Stats to silence those digital doubters in your office

Stats why digital is vital to interal comms

September 23, 2014

Digital doubters. Almost every office has its share of cynics – unwilling (or perhaps unable) to see the benefits of online internal communication.

You know exactly the type of colleague we mean. So how do you convince them of the clear merits of embracing digital communication? The power of a few solid statistics can never be under-estimated.

We stumbled across this intriguing article about the problems blighting digital communication projects – with the figures providing a fascinating insight into the challenges surrounding the issue.

It states:

* 79 per cent of the UK population uses the internet – 20 per cent more than five years ago.

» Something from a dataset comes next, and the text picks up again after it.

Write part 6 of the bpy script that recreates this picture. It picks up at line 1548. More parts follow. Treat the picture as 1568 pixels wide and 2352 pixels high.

* 67 per cent of the population uses a social networking site daily – 37 per cent more than four years ago.

* 44 per cent use a smartphone – 14 per cent more than a year ago.

Yet the blog also highlights:

* 21 per cent of online projects fail to meet stakeholder requirements.

* 25 per cent of online projects fail or are severely curtailed due to poor planning.

Clearly, the demand is there for digital. The conundrum is faced by organisations across the the globe – yet so many so still struggling to truly get to grips with it.

Don’t let the doubters dissuade you. Digital is here for the long-term, particularly with the preferences of Generation Y.

We hear the same concerns repeated in offices up and down the country:

* Should online content be prioritised over other channels?

* How do we encourage our audience to migrate away from the traditional channels of communication?

* How does a digital approach fit in with our organisation’s comms strategy?

* Is digital first the right approach every time?

They are all perfectly valid concerns – questions that we hear time and time again with our client base.

A clear direction, focused stakeholders and a flexible mindset are vital to delivering successful online projects.

Approach is fundamental. Converting the digital doubters are the key.

As the article concludes : “It’s less about smartphones and more about smart, highly adaptive people.”